— START PROVIDED ENTRIES —

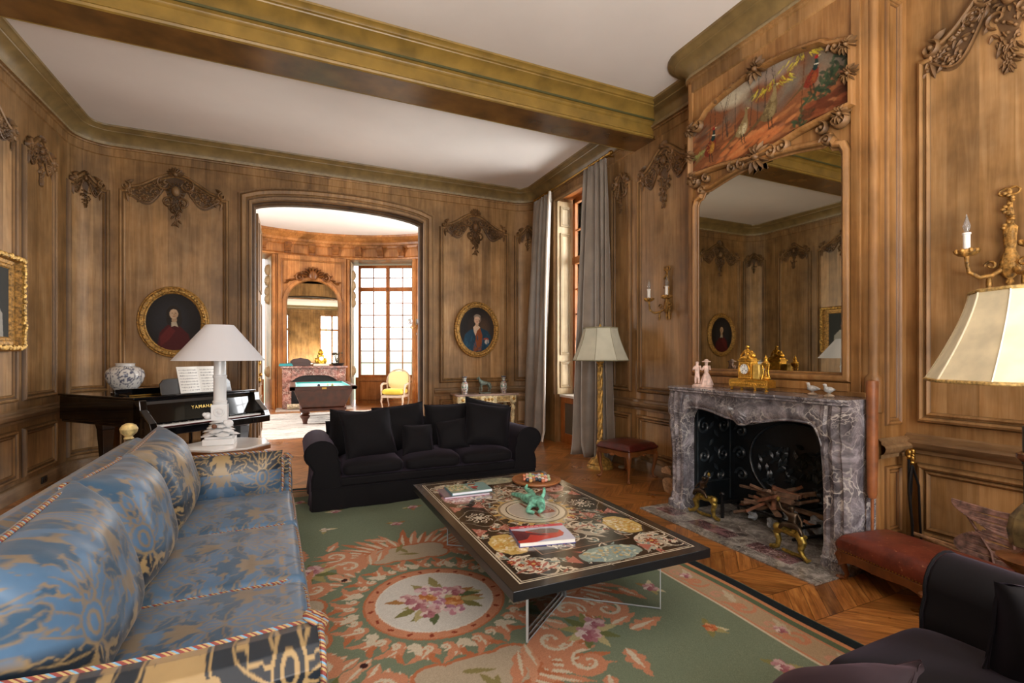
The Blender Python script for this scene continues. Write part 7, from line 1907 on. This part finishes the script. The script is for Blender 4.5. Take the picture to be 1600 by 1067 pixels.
# ================================================================== on the mantel
MS = 1.1565
PNK = simple('biscuit_pink', '#d8bcb0', rough=.6, nz=.12, nscale=30)
fig = thing('porcelain_couple', 'small pale pink porcelain couple at the left end of the mantel', 'figurine', (3.45, 3.36, MS), rz=-.9)
mb = MB(); mb.lathe([(.075, 0), (.075, .015), (.06, .028)], n=18, sx=1.2, sy=.8); mb.build('base', PNK, fig)
def fgr(px, man, m):
    J = dict(p=(px, 0, .12, .02), c=(px, 0, .175, .024), n=(px, 0, .2, .010), h=(px, -.002, .222, .018), h2=(px, 0, .238, .014), s1=(px-.022, 0, .188, .01), e1=(px-.036, -.02, .155, .008), w1=(px-.02, -.035, .17, .006), s2=(px+.022, 0, .188, .01), e2=(px+.036, -.018, .16, .008), w2=(px+.03, -.03, .2, .006))
    E1 = [('p', 'c'), ('c', 'n'), ('n', 'h'), ('h', 'h2'), ('c', 's1'), ('s1', 'e1'), ('e1', 'w1'), ('c', 's2'), ('s2', 'e2'), ('e2', 'w2')]
    if man:
        J.update(k1=(px-.014, 0, .08, .012), f1=(px-.014, 0, .03, .009), k2=(px+.014, -.008, .08, .012), f2=(px+.014, -.01, .03, .009)); E1 += [('p', 'k1'), ('k1', 'f1'), ('p', 'k2'), ('k2', 'f2')]
    skin('man' if man else 'woman', J, E1, 'p', PNK, fig, 2)
    if not man:
        mb = MB(); mb.lathe([(.058, .02), (.054, .04), (.036, .09), (.02, .13)], (px, 0, 0), 18, flute=9, fa=.08); mb.build('skirt', PNK, fig)
        mb = MB(); mb.lathe([(.04, .0), (.038, .006), (.02, .012), (.016, .022), (0, .026)], (px, 0, .232), 16, sx=1, sy=1); mb.build('hat', PNK, fig)
fgr(-.045, True, 1); fgr(.035, False, 1)
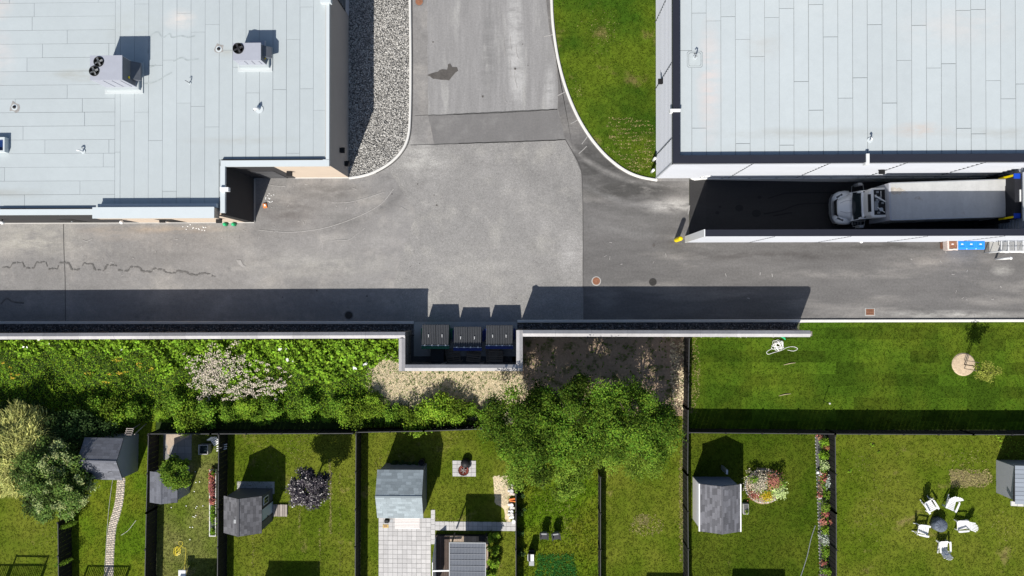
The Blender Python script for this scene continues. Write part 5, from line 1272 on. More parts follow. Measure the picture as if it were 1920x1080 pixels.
# dry streaks in the front lawn and pale mower lines
rw_ = random.Random(44); strk = []
for yy in range(222,324,7):
    xa = 1100+max(0,yy-262)*1.0; 
    for q in range(5):
        x0 = rw_.uniform(max(xa+6,1135),1215); w_ = rw_.uniform(8,34); strk.append((x0,yy+rw_.uniform(-1.5,1.5),min(x0+w_,1228),rw_.uniform(1.2,3)))
vv = []
for k, (x0,yy,x1,h_) in enumerate(strk):
    pl = poly([(x0,yy-h_),(x1,yy-h_*.5),(x1,yy+h_*.5),(x0,yy+h_)])
    c_ = poly_sampler(pl, 130)(np.random.default_rng(900+k), 0); vv.append(c_)
c_ = np.concatenate(vv)
def blades(name, c, m, seed, label, size=(.05,.11), h=(.02,.06), z=.034):
    rng = np.random.default_rng(seed); n = len(c); a = rng.uniform(0,6.28,n); s = rng.uniform(*size,n); hh = rng.uniform(*h,n); w = s*.2; ux, uy = np.cos(a), np.sin(a)
    v = np.stack([np.stack([c[:,0]-uy*w,c[:,1]+ux*w,np.full(n,z)],-1),np.stack([c[:,0]+uy*w,c[:,1]-ux*w,np.full(n,z)],-1),np.stack([c[:,0]+ux*s,c[:,1]+uy*s,z+hh],-1)],1).reshape(-1,3)
    return stuff(big_mesh(name, v, np.arange(3*n).reshape(-1,3), m, np.repeat(rng.random(n),3)), label, 'grass')
blades('dry_grass', c_, mat('streak_straw', (.34,.27,.13), .95, attr=.4), 901, 'rows of dry streaks at the warehouse end of the front lawn')
L_ = []
rng = np.random.default_rng(77)
for xx, ya, yb, n_ in ((620,880,1000,420),(618,860,900,80),(562,950,1000,50),(600,985,1060,60),(475,1000,1060,40),(638,870,1070,60)):
    t_ = rng.random(n_); px_ = xx+rng.normal(0,1.0,n_); py_ = ya+(yb-ya)*t_
    L_.append(np.array([P(a_,b_) for a_, b_ in zip(px_,py_)]))
blades('dry_grass', np.concatenate(L_), bpy.data.materials['dead_lawn_blade'], 902, 'pale mower lines on the purple-tree lawn')
for i, (cx_, cy_, rx_, ry_, d_) in enumerate(((1130,60,30,40,25),(1085,170,10,14,60),(1800,860,60,20,20),(1640,960,40,60,12),(1880,1000,30,50,14),(1620,870,40,30,10),(500,860,40,40,14),(560,840,26,50,24),(90,1000,30,40,12),(1060,980,40,60,22),(1040,940,50,20,16),(840,830,60,20,8),(740,850,20,10,30),(712,875,10,20,60))):
    q = rng.normal(0,.5,(int(d_*rx_*ry_/729*3.1),2)); 
    if len(q) < 3: continue
    c0 = P(cx_,cy_); c_ = np.column_stack([c0[0]+q[:,0]*rx_/27, c0[1]+q[:,1]*ry_/27])
    blades('dry_grass', c_, bpy.data.materials['dead_lawn_blade'], 910+i, 'loose scatter of dry blades on a lawn, '+['top of the front lawn','left edge of the front lawn','by the rectangular bare bed','left of the white chairs','right of the white chairs','upper left of the white-chair lawn','top of the purple-tree lawn','below the plum tree shadow','far left yard','around the dark chairs','below the big crown','back of the patio yard','beside the blue-grey shed corner','left of the blue-grey shed'][i])
# ------------------------------------------------------------ garden sheds
def shed(name, label, px0, py0, px1, py1, ze, zr, ridge, wallm, shm, tabs, rows, door=None, fascia=None, over=.10, cat='shed', rz=0.0, off=(0,0)):
    """roof rectangle in photo pixels at eave height; ridge 'x' or 'y' (world axis)"""
    x0, y0 = P(px0,py1,ze); x1, y1 = P(px1,py0,ze); cx, cy = (x0+x1)/2, (y0+y1)/2
    t = thing(name, label, cat, (0,0,0))
    W_, D_ = x1-x0, y1-y0
    L_, B_ = (W_, D_) if ridge == 'x' else (D_, W_)         # along ridge, across
    # local frame: u along ridge, v across
    def T(u, v, z): return Vector((u,v,z)) if ridge == 'x' else Vector((v,u,z))
    hl, hb = L_/2-over, B_/2-over; sl = (zr-ze)/(B_/2)
    zw = ze + sl*over - .03; zwr = zr-.05
    for s in (-1,1):
        b = MB(); q = [T(-hl,s*hb,0),T(hl,s*hb,0),T(hl,s*hb,zw),T(-hl,s*hb,zw)]; q2 = [v-T(0,s*.06,0) for v in q]
        b.add(q+q2, [(0,1,2,3),(7,6,5,4),(0,4,5,1),(1,5,6,2),(2,6,7,3),(3,7,4,0)]); b.build('wall', wallm, t)
        b = MB(); q = [T(s*(hl-.002),-hb+.062,0),T(s*(hl-.002),hb-.062,0),T(s*(hl-.002),hb-.062,zw),T(s*(hl-.002),0,zwr),T(s*(hl-.002),-hb+.062,zw)]; q2 = [v-T(s*.06,0,0) for v in q]
        b.add(q+q2, [(0,1,2,3,4),(9,8,7,6,5)]+[(i,(i+1)%5,(i+1)%5+5,i+5) for i in range(5)]); b.build('wall', wallm, t)
    rf = MB(); th = .05
    for s in (-1,1):
        q = [T(-L_/2,s*B_/2,ze),T(L_/2,s*B_/2,ze),T(L_/2,s*.0,zr),T(-L_/2,s*.0,zr)]; q2 = [v-Vector((0,0,th)) for v in q]
        rf.add(q+q2, [(0,1,2,3),(7,6,5,4),(0,4,5,1),(1,5,6,2),(2,6,7,3),(3,7,4,0)])
    rf = rf.build('roof', BLACK, t)
    slope = math.hypot(B_/2, zr-ze); rr_ = random.Random(len(label)*7)
    for s in (-1,1):
        for i in range(rows):
            f0, f1 = i/rows, (i+1)/rows
            offs = rr_.uniform(0,1); w = L_/tabs; k = -offs*w
            while k < L_-.01:
                a = max(0,k); b_ = min(L_, k+w*rr_.uniform(.85,1.15) if tabs > 7 else k+w*rr_.uniform(.6,1.3)); nxt = b_
                if b_-a > .03:
                    um = -L_/2+(a+b_)/2; fm = (f0+f1)/2
                    c = T(um, s*B_/2*(1-fm), ze+(zr-ze)*fm+.009)
                    uv = T(0, s*(-B_/2)/rows, (zr-ze)/rows)*.985
                    uv.z -= .002
                    nn = Vector((0,0,1)); piece('shingle', shm, rf, c, T(b_-a-.003,0,0), uv, nn*rr_.uniform(.005,.008))
                k = nxt
    cp = T(0,0,zr+.012); MB().obox(cp, T(L_,0,0), T(0,.12,0), (0,0,.02)).build('ridge_cap', shm, rf)
    if fascia:
        for s in (-1,1):
            c = T(0,s*(B_/2+.015),ze-.03); MB().obox(c, T(L_+.02,0,0), T(0,.10 if fascia=='wide' else .05,0), (0,0,.1)).build('gutter', WHITE, rf)
    t.location = (cx+off[0],cy+off[1],0); t.rotation_euler = (0,0,rz)
    return t, W_, D_, T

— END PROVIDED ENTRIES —

Print, exactly as written, the lines above from the first one to the one containing "fgr(-.045, True, 1); fgr(.035, False, 1)". Leave out pictures.

The Blender Python script for this scene continues. Write part 7, from line 1907 on. This part finishes the script. The script is for Blender 4.5. Take the picture to be 1600 by 1067 pixels.
# ================================================================== on the mantel
MS = 1.1565
PNK = simple('biscuit_pink', '#d8bcb0', rough=.6, nz=.12, nscale=30)
fig = thing('porcelain_couple', 'small pale pink porcelain couple at the left end of the mantel', 'figurine', (3.45, 3.36, MS), rz=-.9)
mb = MB(); mb.lathe([(.075, 0), (.075, .015), (.06, .028)], n=18, sx=1.2, sy=.8); mb.build('base', PNK, fig)
def fgr(px, man, m):
    J = dict(p=(px, 0, .12, .02), c=(px, 0, .175, .024), n=(px, 0, .2, .010), h=(px, -.002, .222, .018), h2=(px, 0, .238, .014), s1=(px-.022, 0, .188, .01), e1=(px-.036, -.02, .155, .008), w1=(px-.02, -.035, .17, .006), s2=(px+.022, 0, .188, .01), e2=(px+.036, -.018, .16, .008), w2=(px+.03, -.03, .2, .006))
    E1 = [('p', 'c'), ('c', 'n'), ('n', 'h'), ('h', 'h2'), ('c', 's1'), ('s1', 'e1'), ('e1', 'w1'), ('c', 's2'), ('s2', 'e2'), ('e2', 'w2')]
    if man:
        J.update(k1=(px-.014, 0, .08, .012), f1=(px-.014, 0, .03, .009), k2=(px+.014, -.008, .08, .012), f2=(px+.014, -.01, .03, .009)); E1 += [('p', 'k1'), ('k1', 'f1'), ('p', 'k2'), ('k2', 'f2')]
    skin('man' if man else 'woman', J, E1, 'p', PNK, fig, 2)
    if not man:
        mb = MB(); mb.lathe([(.058, .02), (.054, .04), (.036, .09), (.02, .13)], (px, 0, 0), 18, flute=9, fa=.08); mb.build('skirt', PNK, fig)
        mb = MB(); mb.lathe([(.04, .0), (.038, .006), (.02, .012), (.016, .022), (0, .026)], (px, 0, .232), 16, sx=1, sy=1); mb.build('hat', PNK, fig)
fgr(-.045, True, 1); fgr(.035, False, 1)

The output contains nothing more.